It is called Visbreaking. As a result, initial fluid is separated into lower viscosity liquid and sludge. Sludge causes problems in pipe-lining of hydrocarbons.
The main application of liquefaction is the production of liquid and solid carbon dioxide and liquid nitrogen. In cogeneration systems, using several small compressors instead of just one large compressor is possible to obtain thermal energy and drecrese the energy used in compression system.
Liquefaction produces bio-oil mainly where as pyrolysis produces mixture of bio-char, bio-oil and syn-gas. Considering energy balance between liquefaction, combustion and pyrolysis, liquefaction may be the low energy demanding.

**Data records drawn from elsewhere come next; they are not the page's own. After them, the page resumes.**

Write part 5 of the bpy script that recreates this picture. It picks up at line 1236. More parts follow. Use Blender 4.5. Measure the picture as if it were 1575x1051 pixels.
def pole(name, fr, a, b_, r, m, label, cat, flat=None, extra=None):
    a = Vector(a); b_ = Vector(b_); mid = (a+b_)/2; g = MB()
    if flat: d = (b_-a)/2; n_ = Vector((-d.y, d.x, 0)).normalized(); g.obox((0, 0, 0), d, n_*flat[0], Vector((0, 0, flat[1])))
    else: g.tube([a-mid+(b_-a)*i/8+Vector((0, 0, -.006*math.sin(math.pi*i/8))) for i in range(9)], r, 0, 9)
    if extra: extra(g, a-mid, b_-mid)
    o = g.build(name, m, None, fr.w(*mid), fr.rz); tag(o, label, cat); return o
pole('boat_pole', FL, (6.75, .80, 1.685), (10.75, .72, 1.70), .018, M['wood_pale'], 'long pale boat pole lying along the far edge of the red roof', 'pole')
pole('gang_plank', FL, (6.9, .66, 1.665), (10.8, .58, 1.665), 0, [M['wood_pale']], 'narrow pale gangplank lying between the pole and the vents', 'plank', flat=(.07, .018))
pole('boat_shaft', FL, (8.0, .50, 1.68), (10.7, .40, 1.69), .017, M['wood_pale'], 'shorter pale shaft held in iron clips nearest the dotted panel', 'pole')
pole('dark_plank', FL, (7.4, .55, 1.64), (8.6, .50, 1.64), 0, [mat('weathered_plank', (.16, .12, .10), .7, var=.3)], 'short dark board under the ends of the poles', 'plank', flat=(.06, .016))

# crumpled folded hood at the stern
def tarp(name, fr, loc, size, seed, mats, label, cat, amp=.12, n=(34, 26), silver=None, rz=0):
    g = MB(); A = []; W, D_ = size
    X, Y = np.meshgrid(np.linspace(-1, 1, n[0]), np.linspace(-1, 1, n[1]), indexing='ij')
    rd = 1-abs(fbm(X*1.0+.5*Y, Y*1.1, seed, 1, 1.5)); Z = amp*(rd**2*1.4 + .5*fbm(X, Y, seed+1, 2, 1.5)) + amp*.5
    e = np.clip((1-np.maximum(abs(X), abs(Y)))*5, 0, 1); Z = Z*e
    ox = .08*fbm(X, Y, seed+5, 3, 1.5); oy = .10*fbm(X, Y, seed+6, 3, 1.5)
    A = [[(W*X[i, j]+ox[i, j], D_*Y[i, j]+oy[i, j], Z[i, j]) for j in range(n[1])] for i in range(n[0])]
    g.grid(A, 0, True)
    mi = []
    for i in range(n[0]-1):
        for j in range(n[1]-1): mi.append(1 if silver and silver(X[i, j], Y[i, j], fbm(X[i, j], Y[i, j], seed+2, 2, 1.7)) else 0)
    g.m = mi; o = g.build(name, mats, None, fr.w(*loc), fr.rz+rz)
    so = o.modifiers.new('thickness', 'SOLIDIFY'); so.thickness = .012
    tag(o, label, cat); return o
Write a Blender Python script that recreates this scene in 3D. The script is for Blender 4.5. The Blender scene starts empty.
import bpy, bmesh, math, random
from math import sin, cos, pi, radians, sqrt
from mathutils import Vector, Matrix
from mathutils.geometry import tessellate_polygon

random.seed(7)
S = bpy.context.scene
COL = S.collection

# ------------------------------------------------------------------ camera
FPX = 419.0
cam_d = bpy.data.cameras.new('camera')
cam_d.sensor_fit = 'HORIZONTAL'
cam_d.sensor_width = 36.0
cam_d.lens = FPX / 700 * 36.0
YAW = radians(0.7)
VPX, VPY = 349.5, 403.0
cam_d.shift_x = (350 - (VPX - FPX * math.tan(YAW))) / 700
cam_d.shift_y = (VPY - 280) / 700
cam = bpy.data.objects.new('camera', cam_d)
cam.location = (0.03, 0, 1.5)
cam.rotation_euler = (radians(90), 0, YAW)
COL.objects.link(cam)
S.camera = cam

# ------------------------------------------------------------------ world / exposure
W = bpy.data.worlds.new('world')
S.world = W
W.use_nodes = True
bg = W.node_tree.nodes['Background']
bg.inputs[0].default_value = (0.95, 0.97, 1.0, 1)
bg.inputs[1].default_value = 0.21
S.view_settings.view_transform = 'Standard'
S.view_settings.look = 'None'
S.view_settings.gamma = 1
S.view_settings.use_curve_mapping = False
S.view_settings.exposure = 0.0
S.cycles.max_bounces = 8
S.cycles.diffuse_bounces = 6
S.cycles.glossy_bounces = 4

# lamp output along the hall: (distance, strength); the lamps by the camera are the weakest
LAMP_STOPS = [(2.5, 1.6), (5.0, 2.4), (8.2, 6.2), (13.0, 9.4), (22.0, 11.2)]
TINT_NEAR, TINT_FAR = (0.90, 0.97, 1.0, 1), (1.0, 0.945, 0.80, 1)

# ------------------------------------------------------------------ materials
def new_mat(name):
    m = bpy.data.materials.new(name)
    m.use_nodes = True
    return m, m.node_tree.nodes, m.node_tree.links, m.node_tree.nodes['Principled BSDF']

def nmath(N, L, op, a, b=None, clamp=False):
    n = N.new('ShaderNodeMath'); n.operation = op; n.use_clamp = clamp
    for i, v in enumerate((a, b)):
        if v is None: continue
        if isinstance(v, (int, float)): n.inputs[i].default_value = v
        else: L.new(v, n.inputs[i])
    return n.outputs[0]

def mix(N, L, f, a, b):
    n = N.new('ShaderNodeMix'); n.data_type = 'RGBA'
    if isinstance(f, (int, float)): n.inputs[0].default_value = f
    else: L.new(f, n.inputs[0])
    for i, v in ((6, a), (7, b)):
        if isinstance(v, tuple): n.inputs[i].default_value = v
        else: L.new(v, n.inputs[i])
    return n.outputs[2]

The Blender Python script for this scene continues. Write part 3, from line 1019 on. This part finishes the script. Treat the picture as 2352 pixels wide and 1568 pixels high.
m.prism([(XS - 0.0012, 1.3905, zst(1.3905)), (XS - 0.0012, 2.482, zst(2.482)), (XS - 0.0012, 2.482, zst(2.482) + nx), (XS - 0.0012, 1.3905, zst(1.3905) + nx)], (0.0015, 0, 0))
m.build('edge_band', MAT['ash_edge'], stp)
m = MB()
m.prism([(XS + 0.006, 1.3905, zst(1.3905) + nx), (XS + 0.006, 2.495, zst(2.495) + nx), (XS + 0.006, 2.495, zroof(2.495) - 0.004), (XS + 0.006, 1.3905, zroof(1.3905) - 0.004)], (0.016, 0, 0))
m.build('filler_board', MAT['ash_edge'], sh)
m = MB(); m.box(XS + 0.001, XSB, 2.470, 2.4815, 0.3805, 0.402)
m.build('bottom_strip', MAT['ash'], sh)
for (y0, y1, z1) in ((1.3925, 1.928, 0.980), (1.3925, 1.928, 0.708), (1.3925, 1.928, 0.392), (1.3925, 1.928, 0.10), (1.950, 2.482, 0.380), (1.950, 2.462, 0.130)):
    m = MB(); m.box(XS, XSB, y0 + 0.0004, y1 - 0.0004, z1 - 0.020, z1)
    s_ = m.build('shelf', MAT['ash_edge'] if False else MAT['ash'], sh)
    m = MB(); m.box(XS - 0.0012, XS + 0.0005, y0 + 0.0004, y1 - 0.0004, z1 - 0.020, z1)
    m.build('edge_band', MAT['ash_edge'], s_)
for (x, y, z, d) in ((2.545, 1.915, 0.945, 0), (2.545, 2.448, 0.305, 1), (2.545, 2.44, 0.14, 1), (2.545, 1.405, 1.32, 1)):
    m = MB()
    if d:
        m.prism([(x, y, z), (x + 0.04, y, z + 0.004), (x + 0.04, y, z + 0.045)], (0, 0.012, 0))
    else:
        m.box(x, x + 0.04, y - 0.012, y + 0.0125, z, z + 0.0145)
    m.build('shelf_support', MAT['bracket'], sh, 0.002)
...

GTI has the IH2 process which produces a viable liquid transportation fuel with minimal upgrading requirements. But your question is really asking for a comparison of apples and oranges. If you are not making the same products what does such a comparison mean. Does a combustion process satisfy the need for transportation fuels? If what I want is heat and power how does a pyrolysis process satisfy that energy demand?
As I know to-day really there is only one operating system for such of waste tire liquefaction processing in China, being me informed on that also as much early in 2002-2003 in Russia. The process is concluded in tire dissolving with used oil, performing that at the pressure and temp as all of that is presented in the attached file. But I think the singularity of such system is a good evidence of not opportunities but complexities of that.